Ни на чёрном, ни на белом поле не остановится это колесо. Ни на чём не успокоится ни плоть, ни душа.
Что же делать?
Нести свой крест.
Крест – вот решающий (разрешающий) лейтмотив лирики Юрия Ключникова. Нести крест, как шерп несёт на Эверест керосинку. Как несла свой крест Анна Ахматова. Как волок его злой, как африканский слон, Маяковский. Крест должен нести поэт – сквозь все эпохи и сезоны.
Ты в адской топке раз уже обжёгся,
а предстоит и два, и три, и шесть...
Как представляешь мудрость парадокса:
чем ты святей,
тем тяжелее крест?
Парадокс этот окончательно опускает нас с малиново-голубых небес в умопостигаемую судьбу отдельно взятого человека, в котором русские философы, как известно, различали три уровня: особь, индивид и личность.
Особь прокормится, индивид прокрутится, но личность не успокоится, пока не найдёт своё место в идеальном мире. Особь живёт в стае. Индивид функционирует в обществе. Личность несёт свой крест в одиночестве.
Парадокс: воспевая «всю страну», лирический герой в конечном счете оказывается с судьбой один на один. Ни уповать на рай, ни сваливать на ад - а, по точной и яркой формуле Ключникова, - «подняться над собой внутри себя».
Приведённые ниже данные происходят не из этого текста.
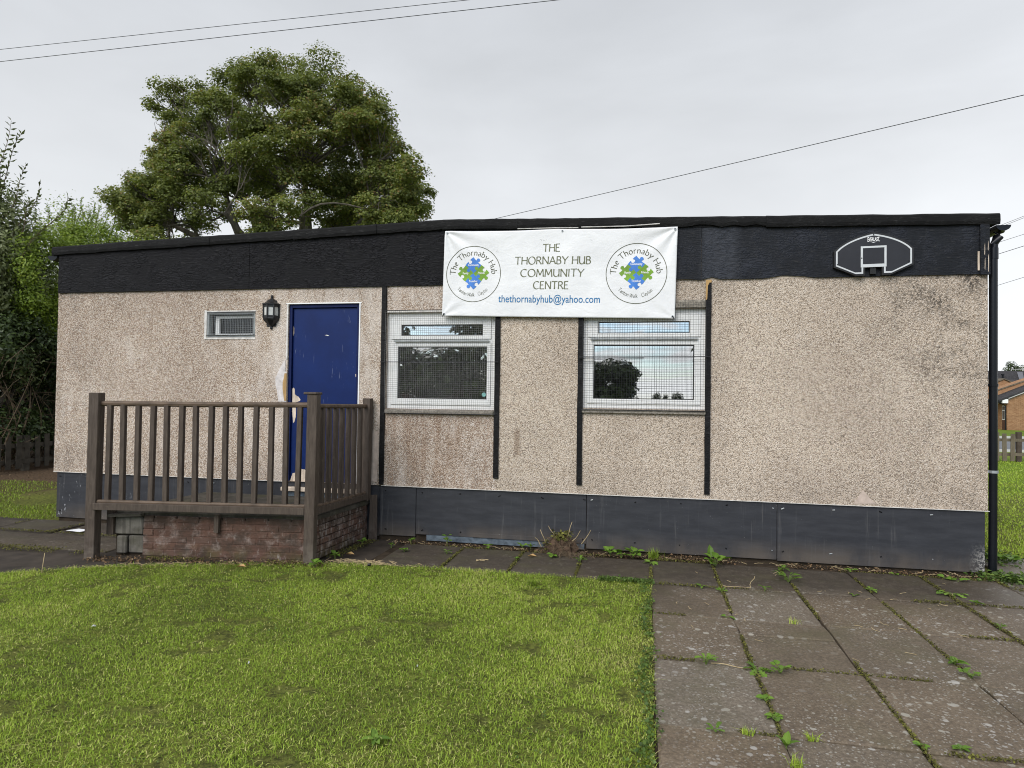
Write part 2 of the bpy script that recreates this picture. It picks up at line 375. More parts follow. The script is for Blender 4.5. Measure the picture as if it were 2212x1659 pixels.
def brick_mat():
    mt, t, b = material('landing_brick', .95, .15); p = t.pos(); z = t.sep(p)[2]
    rnd = t.new('ShaderNodeObjectInfo').outputs['Random']
    c = t.ramp(rnd, [(0,(.10,.058,.044)),(.35,(.12,.068,.051)),(.7,(.14,.083,.062)),(1,(.11,.07,.055))])
    n = t.noise(p, 9, 6, .68); c = t.mix(t.rng(n, .48, .7), c, (.26,.205,.18))
    n2 = t.noise(t.mapping(p, scale=(1,1,.45)), 4.5, 5, .65)
    damp = t.math('MULTIPLY', t.rng(z, .22, .40), t.rng(n2, .3, .62)); c = t.mix(t.math('MULTIPLY', damp, .85), c, (.028,.022,.018))
    moss = t.math('MULTIPLY', t.rng(z, .14, .0), t.rng(t.noise(p, 5, 4), .42, .62)); c = t.mix(t.math('MULTIPLY', moss, .6), c, (.085,.085,.03))
    x = t.sep(p)[0]; salt = t.rng(t.math('ADD', t.noise(t.mapping(p, scale=(3,3,1)), 9, 5, .72), t.math('MULTIPLY', t.rng(x, 3.82, 3.92), .09)), .58, .70); c = t.mix(t.math('MULTIPLY', salt, .5), c, (.42,.38,.35)); grime = t.noise(t.mapping(p, scale=(1,1,1.6)), 6, 6, .7); c = t.mix(t.math('MULTIPLY', t.rng(grime, .40, .64), .82), c, (.058,.043,.034))
    t.put(b.inputs['Base Color'], c); t.put(b.inputs['Normal'], t.bump(t.noise(p, 40, 5, .7), .8, .012)); return mt
M['brick'] = brick_mat()
M['mortar'] = plain('mortar', (.085,.065,.054), .95, .1, .4, 18, .6)
def concrete_mat(name, c1, c2, moss=.4):
    mt, t, b = material(name, .9, .2); p = t.pos(); n = t.noise(p, 5, 6, .65)
    c = t.mix(t.rng(n, .35, .68), c1, c2); c = t.mix(t.math('MULTIPLY', t.rng(t.noise(p, 3, 5, .6), .52, .7), moss), c, (.07,.07,.03))
    st = t.rng(t.noise(t.mapping(p, scale=(9,9,.6)), 3, 4, .6), .5, .66); c = t.mix(t.math('MULTIPLY', st, .5), c, (.04,.036,.03))
    t.put(b.inputs['Base Color'], c); t.put(b.inputs['Normal'], t.bump(t.noise(p, 60, 4, .7), .6, .006)); return mt
M['concrete'] = concrete_mat('concrete', (.085,.078,.066), (.19,.175,.15))
M['landing_top'] = concrete_mat('landing_top', (.05,.045,.037), (.10,.09,.075), .5)
def slab_mat():
    mt, t, b = material('paving_concrete', .75, .35); p = t.pos(); x, y, z = t.sep(p)
    rnd = t.new('ShaderNodeObjectInfo').outputs['Random']
    n = t.noise(p, 2.2, 6, .65, .3); f = t.noise(p, 55, 4, .75); m1 = t.noise(p, 11, 5, .7)
    c = t.mix(t.rng(n, .3, .7), (.128,.097,.066), (.190,.149,.106))
    c = t.mix(t.math('MULTIPLY', rnd, .5), c, (.105,.092,.072)); c = t.mix(t.math('MULTIPLY', t.rng(rnd, .7, .95), .45), c, (.23,.20,.165))
    c = t.mix(t.rng(f, .35, .72), t.mix(1, c, (.66,.64,.62), 'MULTIPLY'), t.mix(1, c, (1.28,1.27,1.25), 'MULTIPLY'))
    c = t.mix(t.math('MULTIPLY', t.rng(m1, .52, .72), .5), c, (.085,.068,.055))
    # damp, dirty band along the foot of the wall and on the old path
    band = t.math('MULTIPLY', t.rng(t.math('ADD', y, t.math('MULTIPLY', n, .7)), -1.0, -.42), .85)
    band = t.math('MAXIMUM', band, t.math('MULTIPLY', t.rng(x, 7.5, 6.8), t.math('MULTIPLY', t.rng(y, -2.3, -.9), .7)))
    band = t.math('MULTIPLY', band, t.rng(x, 10.4, 9.1, .2, 1))
    c = t.mix(band, c, t.mix(t.rng(m1, .4, .7), (.030,.024,.018), (.062,.05,.038)))
    # pale lichen discs
    def discs(sc, r0_, keep, seed):
        q = t.mapping(p, loc=(seed, seed*.7, 0)); warp = t.noise(q, 40, 2); dd = t.math('ADD', t.voro(q, sc), t.math('MULTIPLY', t.math('SUBTRACT', warp, .5), .25))
        rr = t.sepc(t.voro(q, sc, out='Color')); on = t.rng(rr[0], keep, keep+.05); size = t.math('MULTIPLY', rr[1], r0_)
        return t.math('MULTIPLY', t.rng(t.math('SUBTRACT', size, dd), -.03, .06), on)
    lm = t.rng(t.noise(p, 1.1, 4, .6), .32, .58)
    l1 = t.math('MULTIPLY', discs(17, .38, .45, 0), lm); l2 = t.math('MULTIPLY', discs(38, .38, .2, 4), lm); l3 = t.math('MULTIPLY', discs(70, .42, .15, 9), lm)
    L = t.math('MAXIMUM', t.math('MAXIMUM', l1, t.math('MULTIPLY', l2, .8)), t.math('MULTIPLY', l3, .6)); L = t.math('MULTIPLY', L, t.math('SUBTRACT', 1, band, True))
    c = t.mix(t.math('MULTIPLY', L, .85), c, t.mix(t.rng(t.noise(p, 3), .4, .6), (.33,.31,.26), (.40,.385,.36)))
    g = t.math('MULTIPLY', t.rng(t.noise(t.mapping(p, loc=(7,3,0)), 1.6, 5, .65), .48, .72), .45); c = t.mix(g, c, (.085,.08,.038))
    t.put(b.inputs['Base Color'], c)
    wet = t.rng(x, 8.9, 9.8); t.put(b.inputs['Roughness'], t.math('SUBTRACT', t.math('ADD', .62, t.math('MULTIPLY', f, .25)), t.math('MULTIPLY', wet, .30)))
    t.put(b.inputs['Normal'], t.bump(t.math('ADD', f, t.math('MULTIPLY', m1, .6)), .55, .006)); return mt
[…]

То есть: мелодию, в которой он воспевал «всю страну», и мелодию, в которой «пел» лишь самого себя, - сопрячь, соединить. Значит, с жгучим ощущением невыносимой боли – смириться. По-учёному говоря, найти modus vivendi. А по-нашему… норму, что ли?
Да какая уж норма при таком темпераменте!
«Ушла из нашей жизни норма, нет равновесия нигде. Россия корчится в реформах, Европа в бешеной воде».
Разум цепляется за спасительное слово. «Равновесие»! Равновесие на краю пропасти… да не одной, их там минимум две: огненная и ледяная. Кто поможет удержаться?
«Богиня Равновесия». У которой в руках – «Часы Справедливости».
Блажен, кто верует… Но не надо уменьшать силу воздействия этих мифологем на душу. Поэт есть поэт: если разум его не находит чаемой точки равновесия в кувыркающемся мире, то душа знает, что делать: непрерывно возносит вопли об этой беде, непрерывно сообщает о ней городу и миру, непрерывно рассказывает это… самой себе.
То есть, поэт пишет стихи.
«Я пишу, как заводная кукла», - отшучивается он. «Утешаюсь гашишем с весомым названием «Стих». «Поэзия – наркотик тот же».
Самогипноз. «Бродить в лесу по лужам, сочиняя за строкой строку» - род саморегулирования души.
Души? Или тела?
«Оберегает поэзия тело, держит, как утку, меня на плаву».
Тело, может быть, и выплывет. Душа – вряд ли. Душа окончательной справедливости не найдёт. Праведность – вздор.
Начинается самый кровоточащий акт духовного самоочищения.
Для спасенья от чертей и ада
Раньше нас учили: кайся, чадо.
Нынче просит Бог:
- Кончай чадить,
чтобы мог Я чадо пощадить.
Чадо оглядывается: есть ли шанс на Божье снисхождение? Окидывает взглядом самого себя. Возносит выстраданное:
И когда ты взглядом окинув
человека со всех сторон,
видишь в нём только сукина сына,
значит, сам ты такой же, как он.
«Он» в данном случае несуществен. Существен – ты.
И вот, пытаясь связать эпохи и этапы («ту» и «эту» пору), ты решаешься на Покаяние.
В ту пору связать нас сумела беда
сегодня же беды разводят в тумане.
Вы ждёте повинной? Примите тогда
за всех коммунистов
моё покаянье.
И тут доносится до него покаяние сукиных сынов – дружное, хоровое, единогласное.
Что остаётся поэту? Нести свой крест… по зыбкой русской границе Святости и Смуты.
Лев Аннинский
[1] Это определения Марины Ключниковой, дочери поэта. Она и её брат, Сергей Ключников, дали яркие примеры осмысления поэзии отца.
[2] Отлично проанализированной в предисловии Владимира Бондаренко (см.издание 2010 года, М, «Беловодье»).
[3] Восточные маршруты Ю.Ключникова описаны, в частности, в его книге «Я в Индии искал Россию. Странствия по Ариаварте».